No se quedó con las ganas de implantar en un país su “idea social” de vivienda, de la cual obtendría una buena comisión. Por ello llegó hasta Costa Rica, en tiempos de presidente Rafael Calderón Guardia (1940-1944), donde lo escucharon. Allí fundó una urbanización, pero sin financiación segura. El dinero de los incautos le llegó directo a sus bolsillos. Cruz aceptó la acusación de haberse convertido en el inicio del gobierno de Calderón en “revolucionario” y propagandista del régimen a cambio de una suma concreta: 45 mil dólares.

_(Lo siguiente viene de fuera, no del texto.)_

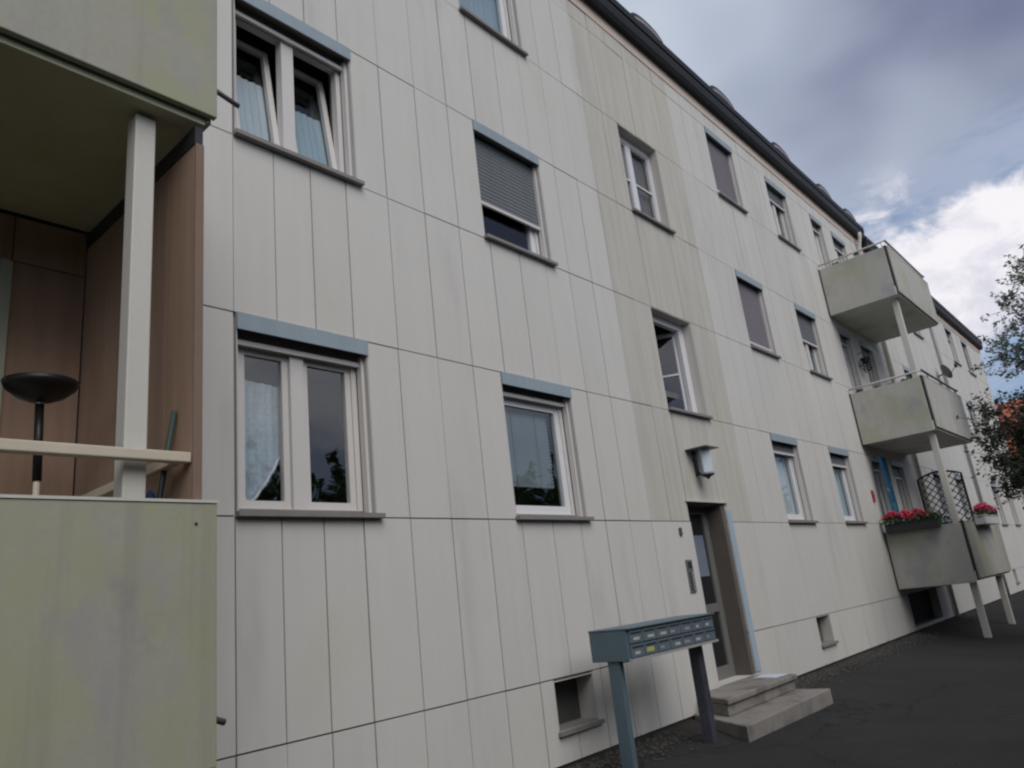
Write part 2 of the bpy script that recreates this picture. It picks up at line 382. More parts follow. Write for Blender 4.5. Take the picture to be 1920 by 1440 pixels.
for i in range(70):
    x = rw.uniform(1.7, 24); y = -abs(rw.gauss(0, .10))-.012
    if 6.8 < x < 9.1: continue
    for k in range(rw.randint(4, 10)):
        a = rw.random()*6.28; h = rw.uniform(.03, .10); dx, dy = math.cos(a)*h*.6, -abs(math.sin(a))*h*.6
        z = gz(x, y); w_ = .004
        g.face([(x-w_, y, z), (x+w_, y, z), (x+dx*.6+w_*.6, y+dy*.6, z+h*.7), (x+dx, y+dy, z+h), (x+dx*.6-w_*.6, y+dy*.6, z+h*.7)])
lt = MB()
for i in range(260):
    x = rw.uniform(2, 22); y = -abs(rw.gauss(.2, 1.3))-.03
    if 6.8 < x < 9.2 and y > -1: continue
    a = rw.random()*6.28; r_ = rw.uniform(.010, .022); z = gz(x, y)+.006
    lt.face([(x+r_*math.cos(a), y+r_*math.sin(a), z), (x-.5*r_*math.sin(a), y+.5*r_*math.cos(a), z+.004), (x-r_*math.cos(a), y-r_*math.sin(a), z+.002), (x+.5*r_*math.sin(a), y-.5*r_*math.cos(a), z+.005)])
tag(lt.obj('leaf_litter', mat('dry_leaf', (.085, .065, .042), .9, var=.5, scale=9)), 'tiny dry leaves scattered over the asphalt', kind='stuff')
tag(g.obj('weeds', 'plant'), 'sparse small weeds growing along the foot of the wall', kind='stuff')

# ------------------------------------------------------------------ the building
bld = thing('apartment_building', (0, 0, 0), 'long cream panel-clad apartment block with olive balconies and rows of windows', 'building')
P_, A, B, Cc, D, E_, F = .70, 2.055, 3.42, 4.805, 6.168, 7.555, 8.90
TOP = 9.38
openings = []   # x0,x1,z0,z1
W1, W2, W3, W4 = (2.385, 3.475), (5.01, 6.07), (11.1, 12.14), (13.6, 14.64)
rows = [(A, B), (Cc, D), (E_, F)]
win_specs = []
def addwin(x0, x1, z0, z1, **kw):
    openings.append((x0, x1, z0, z1)); win_specs.append((x0, x1, z0, z1, kw))
# ground floor
addwin(*W1, A, B, sash=2, curtain='left_drape')
addwin(*W2, A, B, sash=1, curtain='blind')
addwin(*W3, A, B, sash=1, curtain='net', shutter=.10)
addwin(*W4, A, B, sash=1, curtain='blue', shutter=.12)
# first floor
addwin(*W1, Cc, D, sash=2, tilt=True, curtain='half')
addwin(*W2, Cc, D, sash=1, shutter=.62)
addwin(*W3, Cc, D, sash=1, shutter=.86, shmat='shutter_mauve')
addwin(*W4, Cc, D, sash=2, shutter=.42, curtain='blue')
# second floor
addwin(*W1, E_, F, sash=2, curtain='half')
addwin(*W2, E_, F, sash=1, shutter=.0, curtain='net_blue')
addwin(*W3, E_, F, sash=1, shutter=.84, shmat='shutter_mauve')
addwin(*W4, E_, F, sash=2, shutter=.22, curtain='net')
# staircase windows between the floors
addwin(8.08, 9.12, B, Cc, plain=True, open=True)
addwin(8.05, 9.09, D, E_, plain=True, sash=2, curtain='brown')
# balcony windows and doors
for z0, z1 in rows:
    addwin(16.0, 16.7, z0-.95, z1, sash=1, door=True, shutter=.05)
    addwin(17.35, 18.3, z0, z1, sash=2, shutter=.15, curtain='net')
# far part
for fx in (20.9, 23.3, 28.4, 30.9):
    for k, (z0, z1) in enumerate(rows):
        addwin(fx, fx+1.0, z0, z1, sash=1, shutter=(.2, .5, .8)[(k+int(fx)) % 3], curtain='net', simple=True)
# left balcony door (mostly out of the picture)
for z0, z1 in rows[:2]:
    addwin(-.4, 1.075, z0-.95, z1-.0, sash=2, door=True, balc=True)
DOOR = (8.13, 9.10, .225, 2.285); openings.append(DOOR)
cellars = [(5.25, 5.82, .29, P_-.015), (11.35, 11.9, .31, P_-.005), (16.2, 18.4, .10, .72), (27.9, 28.4, .3, P_-.005)]
openings += cellars
# masonry behind the cladding
rects = [(-6, 34.6, -.3, TOP)]
for h in openings: rects = subtract(rects, h)
m = MB()
for x0, x1, z0, z1 in rects: m.box(x0, x1, .03, .32, z0, z1)
m.box(-6, -5.7, .32, 10, -.3, TOP); m.box(34.3, 34.6, .32, 10, -.3, TOP); m.box(-6, 34.6, 9.7, 10, -.3, TOP)
m.prism([(0.03, TOP), (10, TOP), (5, TOP+3.4)], 0, 34.3, 34.6); m.prism([(0.03, TOP), (10, TOP), (5, TOP+3.4)], 0, -6, -5.7)
m.obj('wall', 'plaster', bld)
m = MB()
for h in openings: pass
rects = [(-6, 34.6, -.05, TOP)]
for h in openings: rects = subtract(rects, (h[0]-.012, h[1]+.012, h[2]-.012, h[3]+.012))
for x0, x1, z0, z1 in rects: m.box(x0, x1, .022, .0299, z0, z1)
m.obj('joint_backing', 'backing', bld)
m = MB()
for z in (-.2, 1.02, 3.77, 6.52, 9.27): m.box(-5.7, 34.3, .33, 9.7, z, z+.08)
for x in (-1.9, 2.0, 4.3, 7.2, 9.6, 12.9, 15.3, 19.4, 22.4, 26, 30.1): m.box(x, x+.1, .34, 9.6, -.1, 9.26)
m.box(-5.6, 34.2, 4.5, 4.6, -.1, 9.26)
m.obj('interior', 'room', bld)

# cladding panels
seams = [-6+.434*i for i in range(18)] + [1.86, 2.37, 2.695, 3.017, 3.352, 3.79, 4.22, 4.65, 5.075, 5.51, 5.945, 6.37, 6.81, 7.25]
while seams[-1] < 34.4: seams.append(seams[-1]+.4325)
seams[-1] = 34.6
zrows = [(.034, P_), (P_, A), (A, B), (B, Cc), (Cc, D), (D, E_), (E_, F), (F, TOP-.005)]
wide = [7.25, 9.845, 11.23, 13.4, 15.6, 19.3, 23.6, 27.9, 31.2, 34.6]
pr = random.Random(11); far = MB(); npan = 0
for ri, (z0, z1) in enumerate(zrows):
    if ri < 2: cols = [s_ for s_ in seams if s_ < 7.2] + wide
    else: cols = seams
    for x0, x1 in zip(cols, cols[1:]):
        gap = .0050 if x0 < 7 else .0032
        if pr.random() < .25: gap *= .55
        gz_ = .0052 if x0 < 7.3 else .004
        rr = [(x0+gap+pr.uniform(-.0012, .0012), x1-gap+pr.uniform(-.0012, .0012), z0+gz_+pr.uniform(-.001, .001), z1-gz_+pr.uniform(-.001, .001))]
        for h in openings: rr = subtract(rr, h)
        if not rr: continue
        dy = pr.uniform(-.0025, .0025)
        dark = ri >= 2 and 7.2 < x0 < 9.8
        if 1.8 < x0 and x1 < 15.7:
            for a, b_, c, d in rr:
                MB().box(a, b_, dy, .0215, c, d).obj('facade_panel', 'panel_dark' if dark else 'panel', bld); npan += 1
        elif x0 < 1.5 and x1 > -1.75 and ri in (1, 2, 3): continue
        else:
            for a, b_, c, d in rr: far.box(a, b_, dy, .0215, c, d)
o = far.obj('far_cladding', 'panel', bld); o['kind'] = 'stuff'
print('panels', npan)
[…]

Su cargo era de enlace con los “revolucionarios” que pugnaban por llegar a Costa Rica desde Nicaragua.
El estafador se excusaría de haber recibido ese dinero en Costa Rica argumentando que no tenía otra opción. “No contaba con nada para sobrevivir en Centroamérica”. Con ese dinero, huyó de ese país con otro pasaporte e identidad, y junto a su esposa costarricense desapareció en medio de numerosas identidades. Viajó por América e incluso regresó a Europa.
Los días de estafas, escapes y dobles identidades, que por confesión propia habrían llegado a proporcionarle hasta siete pasaportes distintos, acabaron para él esa tarde en Lima. Confesó finalmente los nombres que había utilizado en sus pasaportes. Estos eran: José Luis Ferrer, dominicano; Antonio Gutiérrez Sánchez, español; Cier Vander, noruego; José López López, cubano; José Cruz Hernández, costarricense y Alberto Alba Iglesias, boliviano. El séptimo, el verdadero con su nombre, nunca quiso revelarlo, al menos no públicamente. Para la Policía peruana se quedó como José Cruz Hernández, el hombre de los mil rostros. Un sujeto que permanecería algunos años encerrado en una cárcel peruana.